The search for a missing 8-year-old Prichard girl was suspended for the evening in mid-September 2014 and was set to resume the following morning, law enforcement authorities said.
Hiawayi Robinson, 8, had gone missing on a Tuesday afternoon from the St. Stephens Woods Apartments in Prichard, where she lived. According to her family, she was last seen around 4:30 p.m. walking toward a cousin’s apartment in the same complex. She never arrived.
A wide search effort
The response on Wednesday drew volunteers, search dogs and a helicopter from the Alabama Bureau of Investigation to the area surrounding the complex. As of that evening, no trace of the girl had been reported. According to accounts at the time, search dogs alerted to her scent but led investigators to a bus stop she was known to use regularly.
Prichard police, Mobile County sheriff’s deputies and trained volunteers with the nonprofit KlaasKids Foundation searched the heavily wooded area around the apartments. Cars entering the complex were stopped as authorities worked to secure the scene.
The Salvation Army of Coastal Alabama was also present, providing food and water to first responders, according to a release from the organization. The group said it would return at 7 a.m.
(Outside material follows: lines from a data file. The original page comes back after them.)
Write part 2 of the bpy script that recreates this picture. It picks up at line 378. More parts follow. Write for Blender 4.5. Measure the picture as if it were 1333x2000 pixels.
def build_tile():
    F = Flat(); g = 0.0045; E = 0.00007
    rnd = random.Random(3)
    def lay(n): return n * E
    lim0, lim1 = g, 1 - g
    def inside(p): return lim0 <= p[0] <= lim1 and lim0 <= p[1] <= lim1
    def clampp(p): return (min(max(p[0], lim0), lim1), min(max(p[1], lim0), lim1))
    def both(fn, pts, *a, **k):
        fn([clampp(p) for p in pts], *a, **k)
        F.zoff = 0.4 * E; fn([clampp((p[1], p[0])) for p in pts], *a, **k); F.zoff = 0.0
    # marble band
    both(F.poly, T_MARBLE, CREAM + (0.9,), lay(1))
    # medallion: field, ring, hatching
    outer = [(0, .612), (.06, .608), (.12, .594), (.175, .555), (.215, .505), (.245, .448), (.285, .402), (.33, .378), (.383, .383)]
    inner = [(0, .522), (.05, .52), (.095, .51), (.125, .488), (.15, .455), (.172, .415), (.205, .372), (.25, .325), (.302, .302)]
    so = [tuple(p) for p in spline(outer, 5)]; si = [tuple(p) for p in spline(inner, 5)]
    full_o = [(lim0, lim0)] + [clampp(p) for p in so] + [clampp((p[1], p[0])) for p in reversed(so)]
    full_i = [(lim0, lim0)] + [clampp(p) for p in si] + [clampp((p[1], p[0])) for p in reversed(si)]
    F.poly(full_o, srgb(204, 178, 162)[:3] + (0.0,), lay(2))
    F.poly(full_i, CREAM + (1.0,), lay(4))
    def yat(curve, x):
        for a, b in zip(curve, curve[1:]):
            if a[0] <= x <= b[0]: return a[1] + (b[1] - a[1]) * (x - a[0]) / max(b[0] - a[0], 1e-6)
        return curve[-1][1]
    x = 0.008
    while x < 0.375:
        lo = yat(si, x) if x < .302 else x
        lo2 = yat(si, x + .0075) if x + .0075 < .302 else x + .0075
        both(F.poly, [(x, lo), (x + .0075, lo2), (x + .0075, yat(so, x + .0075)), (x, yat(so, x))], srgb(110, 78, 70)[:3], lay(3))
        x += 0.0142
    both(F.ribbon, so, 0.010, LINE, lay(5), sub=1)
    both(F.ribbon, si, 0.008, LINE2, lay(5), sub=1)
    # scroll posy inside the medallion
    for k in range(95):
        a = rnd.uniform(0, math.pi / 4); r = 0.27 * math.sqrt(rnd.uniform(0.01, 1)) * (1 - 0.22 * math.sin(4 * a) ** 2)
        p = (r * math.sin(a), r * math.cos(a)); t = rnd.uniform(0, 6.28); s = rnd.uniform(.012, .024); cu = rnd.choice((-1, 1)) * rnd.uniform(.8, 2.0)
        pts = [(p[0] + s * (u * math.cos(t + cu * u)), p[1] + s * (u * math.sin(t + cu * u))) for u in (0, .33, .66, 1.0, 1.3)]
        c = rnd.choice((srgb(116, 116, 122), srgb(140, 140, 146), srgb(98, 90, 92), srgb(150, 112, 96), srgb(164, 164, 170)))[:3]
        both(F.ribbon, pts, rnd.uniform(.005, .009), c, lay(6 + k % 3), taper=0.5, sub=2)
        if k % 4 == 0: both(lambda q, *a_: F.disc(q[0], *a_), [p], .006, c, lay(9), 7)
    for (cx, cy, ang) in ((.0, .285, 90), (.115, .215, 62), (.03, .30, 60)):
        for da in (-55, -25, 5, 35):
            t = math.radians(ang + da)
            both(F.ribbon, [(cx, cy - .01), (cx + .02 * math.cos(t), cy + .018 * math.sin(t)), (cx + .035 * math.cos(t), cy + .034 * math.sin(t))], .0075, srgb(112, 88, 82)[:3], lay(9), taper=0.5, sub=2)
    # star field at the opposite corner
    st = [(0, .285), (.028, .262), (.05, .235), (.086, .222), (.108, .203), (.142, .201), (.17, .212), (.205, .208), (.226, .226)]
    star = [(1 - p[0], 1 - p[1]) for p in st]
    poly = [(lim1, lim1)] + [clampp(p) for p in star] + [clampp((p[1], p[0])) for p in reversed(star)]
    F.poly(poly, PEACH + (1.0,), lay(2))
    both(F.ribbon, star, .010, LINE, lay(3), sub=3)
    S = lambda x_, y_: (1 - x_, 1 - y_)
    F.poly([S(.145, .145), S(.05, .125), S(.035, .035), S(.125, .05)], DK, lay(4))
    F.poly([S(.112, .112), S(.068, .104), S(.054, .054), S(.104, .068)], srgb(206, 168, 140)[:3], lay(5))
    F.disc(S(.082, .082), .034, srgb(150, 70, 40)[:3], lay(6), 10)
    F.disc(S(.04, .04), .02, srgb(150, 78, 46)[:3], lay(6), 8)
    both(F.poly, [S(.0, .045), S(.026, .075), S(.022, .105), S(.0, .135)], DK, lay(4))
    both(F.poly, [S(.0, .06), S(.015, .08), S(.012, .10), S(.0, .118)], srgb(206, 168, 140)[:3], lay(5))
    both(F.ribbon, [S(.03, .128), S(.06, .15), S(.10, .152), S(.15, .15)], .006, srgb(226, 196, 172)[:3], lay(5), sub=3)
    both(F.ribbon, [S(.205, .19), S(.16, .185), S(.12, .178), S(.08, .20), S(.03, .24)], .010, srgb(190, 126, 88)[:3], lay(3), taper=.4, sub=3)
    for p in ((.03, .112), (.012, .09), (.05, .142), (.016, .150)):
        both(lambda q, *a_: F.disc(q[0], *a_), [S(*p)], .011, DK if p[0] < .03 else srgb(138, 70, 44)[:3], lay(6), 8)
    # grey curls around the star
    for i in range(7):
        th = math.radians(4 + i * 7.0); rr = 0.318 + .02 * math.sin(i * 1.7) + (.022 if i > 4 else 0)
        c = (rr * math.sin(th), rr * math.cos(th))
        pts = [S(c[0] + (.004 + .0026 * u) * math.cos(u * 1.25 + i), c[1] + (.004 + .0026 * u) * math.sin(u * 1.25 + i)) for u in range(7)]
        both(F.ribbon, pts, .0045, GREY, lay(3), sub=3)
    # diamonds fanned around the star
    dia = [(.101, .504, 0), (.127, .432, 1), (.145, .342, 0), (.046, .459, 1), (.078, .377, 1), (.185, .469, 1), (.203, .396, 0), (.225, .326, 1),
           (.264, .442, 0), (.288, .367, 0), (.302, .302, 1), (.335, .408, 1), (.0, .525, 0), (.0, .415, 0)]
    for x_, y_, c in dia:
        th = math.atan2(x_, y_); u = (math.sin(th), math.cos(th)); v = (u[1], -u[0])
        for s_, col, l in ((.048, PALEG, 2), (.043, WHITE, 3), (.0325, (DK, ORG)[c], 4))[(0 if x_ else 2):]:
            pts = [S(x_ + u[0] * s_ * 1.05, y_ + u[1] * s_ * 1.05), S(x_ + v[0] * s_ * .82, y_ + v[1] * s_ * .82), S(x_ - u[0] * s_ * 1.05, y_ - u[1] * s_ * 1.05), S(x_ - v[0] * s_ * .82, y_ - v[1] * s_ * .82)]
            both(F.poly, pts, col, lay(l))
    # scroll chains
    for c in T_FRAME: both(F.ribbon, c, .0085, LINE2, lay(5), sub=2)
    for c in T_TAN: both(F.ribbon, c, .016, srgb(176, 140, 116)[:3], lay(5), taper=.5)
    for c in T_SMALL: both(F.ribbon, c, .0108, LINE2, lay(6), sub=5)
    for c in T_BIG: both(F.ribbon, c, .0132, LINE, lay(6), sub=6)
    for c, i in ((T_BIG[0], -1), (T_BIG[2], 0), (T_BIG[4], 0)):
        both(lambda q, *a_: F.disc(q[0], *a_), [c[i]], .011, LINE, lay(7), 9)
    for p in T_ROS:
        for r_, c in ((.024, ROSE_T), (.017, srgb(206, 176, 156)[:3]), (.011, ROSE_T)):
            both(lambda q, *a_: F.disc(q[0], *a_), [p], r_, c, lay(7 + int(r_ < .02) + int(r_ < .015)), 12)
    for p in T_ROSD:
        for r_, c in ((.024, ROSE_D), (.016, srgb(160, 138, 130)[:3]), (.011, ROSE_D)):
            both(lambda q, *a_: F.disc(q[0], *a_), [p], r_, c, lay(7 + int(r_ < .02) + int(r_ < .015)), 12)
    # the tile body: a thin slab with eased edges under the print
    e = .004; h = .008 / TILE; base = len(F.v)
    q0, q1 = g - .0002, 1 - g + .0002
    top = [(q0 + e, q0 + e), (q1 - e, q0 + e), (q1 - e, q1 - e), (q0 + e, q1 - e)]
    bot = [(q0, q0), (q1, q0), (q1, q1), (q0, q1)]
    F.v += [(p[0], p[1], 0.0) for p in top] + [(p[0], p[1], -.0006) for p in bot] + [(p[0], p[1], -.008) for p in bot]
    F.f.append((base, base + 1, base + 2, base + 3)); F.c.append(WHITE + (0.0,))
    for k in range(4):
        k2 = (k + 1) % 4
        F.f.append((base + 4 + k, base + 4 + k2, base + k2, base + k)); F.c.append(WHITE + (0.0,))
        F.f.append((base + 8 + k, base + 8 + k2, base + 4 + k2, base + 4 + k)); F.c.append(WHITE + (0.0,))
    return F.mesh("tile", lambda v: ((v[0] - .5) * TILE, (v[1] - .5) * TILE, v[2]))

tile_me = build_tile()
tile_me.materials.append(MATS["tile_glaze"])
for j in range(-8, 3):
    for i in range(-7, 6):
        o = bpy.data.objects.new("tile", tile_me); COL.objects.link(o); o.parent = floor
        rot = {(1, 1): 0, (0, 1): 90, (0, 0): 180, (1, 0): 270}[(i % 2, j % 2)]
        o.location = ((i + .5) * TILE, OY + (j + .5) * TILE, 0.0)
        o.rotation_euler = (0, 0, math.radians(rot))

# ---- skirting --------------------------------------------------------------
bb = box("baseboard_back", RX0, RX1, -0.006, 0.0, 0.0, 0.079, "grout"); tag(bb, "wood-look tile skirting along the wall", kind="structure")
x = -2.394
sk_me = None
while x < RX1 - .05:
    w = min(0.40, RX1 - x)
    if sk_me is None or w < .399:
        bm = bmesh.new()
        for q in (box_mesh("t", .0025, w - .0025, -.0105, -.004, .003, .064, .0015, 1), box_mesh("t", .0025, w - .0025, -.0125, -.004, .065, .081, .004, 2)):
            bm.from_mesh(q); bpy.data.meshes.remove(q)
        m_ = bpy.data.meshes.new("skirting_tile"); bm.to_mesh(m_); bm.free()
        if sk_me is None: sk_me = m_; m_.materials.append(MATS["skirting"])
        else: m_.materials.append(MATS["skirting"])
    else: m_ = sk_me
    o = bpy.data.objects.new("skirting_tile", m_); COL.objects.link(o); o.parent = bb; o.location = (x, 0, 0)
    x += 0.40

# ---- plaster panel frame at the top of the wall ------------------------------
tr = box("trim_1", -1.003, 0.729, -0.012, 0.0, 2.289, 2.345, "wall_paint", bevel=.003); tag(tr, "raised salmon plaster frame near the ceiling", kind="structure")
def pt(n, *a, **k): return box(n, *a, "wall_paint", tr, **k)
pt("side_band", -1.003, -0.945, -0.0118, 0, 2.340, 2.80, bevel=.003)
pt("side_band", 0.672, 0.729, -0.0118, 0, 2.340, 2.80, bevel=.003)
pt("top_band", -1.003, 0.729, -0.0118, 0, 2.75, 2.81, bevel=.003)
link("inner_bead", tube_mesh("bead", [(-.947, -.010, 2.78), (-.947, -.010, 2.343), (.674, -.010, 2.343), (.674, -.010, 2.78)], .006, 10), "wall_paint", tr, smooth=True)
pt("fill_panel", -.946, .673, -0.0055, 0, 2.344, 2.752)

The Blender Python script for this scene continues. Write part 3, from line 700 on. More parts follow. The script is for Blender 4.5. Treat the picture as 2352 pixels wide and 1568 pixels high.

Wednesday when search efforts resumed — part of the sustained, round-the-clock effort that had taken shape around the case.
Questions of foul play
Prichard’s interim Police Chief Michael Rowland said an AMBER Alert — the emergency broadcast used in cases of a suspected child abduction — had not been issued as of Wednesday evening. Rowland said police had not yet determined whether foul play was suspected in the girl’s disappearance.
“We can’t say it’s a crime yet,” he said in a televised interview.
A search alert with details about the case had been issued, and authorities said a press conference was scheduled for 8 a.m. Thursday. The distinction between a missing-child case and a confirmed abduction mattered a great deal to investigators, because an AMBER Alert under Alabama Department of Public Safety guidelines required specific criteria pointing to an abduction.
A community waiting for word
As night fell over the St. Stephens Woods Apartments, the pause in the search reflected the difficult reality facing investigators: hours had passed since the little girl was last seen, and despite a coordinated effort involving local police, sheriff’s deputies, an aircraft, search dogs and national volunteer organizations, her whereabouts remained unknown. Families in the complex and across Prichard braced for the resumption of the search at daybreak, hoping the morning would bring answers.
The disappearance had quickly become one of the most closely watched stories in the Mobile area, mobilizing resources from multiple agencies and volunteer groups as the community rallied around the search for a child who had simply set out to visit a relative a short walk away.